La prima è il ragionamento per analogia: quando si ragiona in un campo così poco esplorato come l’intelligenza artificiale, è abbastanza normale cercare dei punti di riferimento in convinzioni abbastanza consolidate. Un esempio di questo atteggiamento è la frase: “humans can learn from online articles and use what they learn to produce novel works, so I’d like to be allowed to use AI to do so”. Il problema è che procedendo allo stesso modo, ma da un altro punto di partenza, si può tranquillamente arrivare alla conclusione opposta: “gli umani non possono pubblicare una copia di articolo trovato online senza il consenso del detentore dei diritti, quindi non lo può fare neppure un agente AI”.
Come se ne esce?
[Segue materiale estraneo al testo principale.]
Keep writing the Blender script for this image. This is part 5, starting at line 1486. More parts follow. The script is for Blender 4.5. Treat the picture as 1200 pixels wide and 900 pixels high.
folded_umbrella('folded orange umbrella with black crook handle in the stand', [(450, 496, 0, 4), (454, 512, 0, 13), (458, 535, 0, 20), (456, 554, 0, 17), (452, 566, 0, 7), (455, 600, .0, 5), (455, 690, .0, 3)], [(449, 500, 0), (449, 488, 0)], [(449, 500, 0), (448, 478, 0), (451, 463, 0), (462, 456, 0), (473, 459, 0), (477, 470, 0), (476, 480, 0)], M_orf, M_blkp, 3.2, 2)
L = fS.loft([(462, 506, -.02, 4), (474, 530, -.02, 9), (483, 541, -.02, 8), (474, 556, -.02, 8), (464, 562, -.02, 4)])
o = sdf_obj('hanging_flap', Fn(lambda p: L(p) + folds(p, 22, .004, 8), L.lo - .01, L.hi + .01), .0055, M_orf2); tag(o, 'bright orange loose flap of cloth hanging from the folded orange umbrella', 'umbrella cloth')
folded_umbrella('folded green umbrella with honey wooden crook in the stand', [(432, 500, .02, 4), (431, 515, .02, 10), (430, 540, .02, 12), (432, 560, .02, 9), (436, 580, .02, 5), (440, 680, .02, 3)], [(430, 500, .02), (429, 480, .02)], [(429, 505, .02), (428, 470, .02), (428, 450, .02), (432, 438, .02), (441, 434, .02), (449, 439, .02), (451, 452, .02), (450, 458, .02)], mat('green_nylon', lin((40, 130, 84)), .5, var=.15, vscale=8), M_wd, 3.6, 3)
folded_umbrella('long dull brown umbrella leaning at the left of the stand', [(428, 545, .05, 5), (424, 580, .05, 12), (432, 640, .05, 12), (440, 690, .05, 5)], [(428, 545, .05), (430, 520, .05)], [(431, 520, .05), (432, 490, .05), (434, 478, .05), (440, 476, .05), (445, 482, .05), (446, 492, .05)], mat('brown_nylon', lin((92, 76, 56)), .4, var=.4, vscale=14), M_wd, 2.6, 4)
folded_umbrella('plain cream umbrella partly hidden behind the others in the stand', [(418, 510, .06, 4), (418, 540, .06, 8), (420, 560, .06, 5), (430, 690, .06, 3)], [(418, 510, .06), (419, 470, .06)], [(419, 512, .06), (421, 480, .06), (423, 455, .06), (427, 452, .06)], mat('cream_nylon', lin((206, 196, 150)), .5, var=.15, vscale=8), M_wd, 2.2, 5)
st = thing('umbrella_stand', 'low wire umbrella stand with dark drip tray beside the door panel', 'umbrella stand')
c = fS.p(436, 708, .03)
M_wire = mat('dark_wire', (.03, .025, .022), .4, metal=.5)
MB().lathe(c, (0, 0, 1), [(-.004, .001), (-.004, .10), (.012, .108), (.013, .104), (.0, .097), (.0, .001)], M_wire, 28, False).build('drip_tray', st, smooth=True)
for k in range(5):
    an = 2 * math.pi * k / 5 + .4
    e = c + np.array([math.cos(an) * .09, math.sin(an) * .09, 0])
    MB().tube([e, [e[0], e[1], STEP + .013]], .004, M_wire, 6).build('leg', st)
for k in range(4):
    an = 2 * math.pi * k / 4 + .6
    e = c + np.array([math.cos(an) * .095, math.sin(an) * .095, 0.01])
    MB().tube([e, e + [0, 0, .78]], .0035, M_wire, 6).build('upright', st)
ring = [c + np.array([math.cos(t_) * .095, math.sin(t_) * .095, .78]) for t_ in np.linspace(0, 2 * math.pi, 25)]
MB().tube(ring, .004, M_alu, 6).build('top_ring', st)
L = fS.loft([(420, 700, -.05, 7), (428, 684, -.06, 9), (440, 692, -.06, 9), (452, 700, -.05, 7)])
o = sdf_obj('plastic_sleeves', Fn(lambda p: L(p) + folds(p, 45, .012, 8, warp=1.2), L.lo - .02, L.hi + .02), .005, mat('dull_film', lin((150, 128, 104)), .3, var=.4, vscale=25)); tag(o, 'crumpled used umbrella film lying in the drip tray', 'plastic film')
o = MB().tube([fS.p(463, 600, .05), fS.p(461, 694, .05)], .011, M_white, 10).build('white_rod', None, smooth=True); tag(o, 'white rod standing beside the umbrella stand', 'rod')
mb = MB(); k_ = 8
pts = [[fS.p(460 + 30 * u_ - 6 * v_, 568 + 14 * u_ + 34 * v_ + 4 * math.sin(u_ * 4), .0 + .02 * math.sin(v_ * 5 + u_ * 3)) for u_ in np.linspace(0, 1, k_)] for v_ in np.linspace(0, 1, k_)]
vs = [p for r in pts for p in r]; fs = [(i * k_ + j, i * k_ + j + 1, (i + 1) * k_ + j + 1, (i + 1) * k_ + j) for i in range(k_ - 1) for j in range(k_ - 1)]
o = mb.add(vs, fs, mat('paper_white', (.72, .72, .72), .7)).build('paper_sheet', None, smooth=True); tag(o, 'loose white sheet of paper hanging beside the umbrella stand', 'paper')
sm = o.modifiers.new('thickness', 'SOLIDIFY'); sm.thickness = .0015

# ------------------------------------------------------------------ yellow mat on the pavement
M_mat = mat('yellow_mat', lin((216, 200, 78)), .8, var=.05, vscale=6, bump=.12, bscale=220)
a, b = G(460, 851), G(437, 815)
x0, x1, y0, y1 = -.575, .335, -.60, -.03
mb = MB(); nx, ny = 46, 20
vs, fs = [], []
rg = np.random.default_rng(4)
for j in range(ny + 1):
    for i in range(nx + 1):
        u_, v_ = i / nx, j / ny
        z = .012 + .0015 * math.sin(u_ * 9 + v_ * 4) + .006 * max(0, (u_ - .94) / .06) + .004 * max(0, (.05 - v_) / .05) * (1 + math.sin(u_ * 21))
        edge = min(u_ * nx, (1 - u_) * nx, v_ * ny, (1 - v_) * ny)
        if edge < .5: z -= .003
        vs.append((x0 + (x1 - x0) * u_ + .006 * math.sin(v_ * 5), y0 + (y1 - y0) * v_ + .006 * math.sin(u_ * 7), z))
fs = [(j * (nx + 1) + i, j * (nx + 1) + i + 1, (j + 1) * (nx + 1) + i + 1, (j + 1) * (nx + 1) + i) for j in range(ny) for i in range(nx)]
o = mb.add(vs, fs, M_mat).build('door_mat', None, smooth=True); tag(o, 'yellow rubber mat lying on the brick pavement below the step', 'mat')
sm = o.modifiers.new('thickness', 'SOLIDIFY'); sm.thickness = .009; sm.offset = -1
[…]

Ovviamente, e questo è ben espresso da Andrew, non è facile e nessuno ha ancora trovato una via.
L’Impatto della Scala di Utilizzo
Andrew argomenta su una seconda questione, che secondo me è fondamentale: “scale can change the nature of an act”. La capacità di eseguire una certa operazione a ritmi precedentemente impensabili rende di fatto inservibile l’analogia con le soluzioni trovate fino a quel punto per contemperare due diritti tra loro concorrenti, come quello di acquisire e rielaborare nuove conoscenze e quello di vedere riconosciuto il valore del proprio lavoro ed investimento.
Protezione del Bene Comune
Non posso che concordare, ancora una volta, con Andrew, sull’atteggiamento che propone se non per dirimere, almeno per affrontare la questione: bisogna ricordarsi che il motivo principale della nascita dei diritti di proprietà intellettuale è la protezione del bene comune, non di quello privato dei singoli (cosa che purtroppo si è molto persa nella narrazione “mainstream”). E, beninteso, non si tratta di “affamare” i produttori di contenuti, ma, al contrario, di proteggerli, proprio in vista del bene comune.
Conclusione
Ecco quindi l’indicazione che mi sento senz’altro di condividere: “Humans do lots of valuable work, and AI, used as a tool to automate what we do, will create lots of value. I hope we can empower people to use tools to automate activities they’re allowed to do, and erect barriers to this only in extraordinary circumstances, when we have clear evidence that it creates more harm than benefit to society”.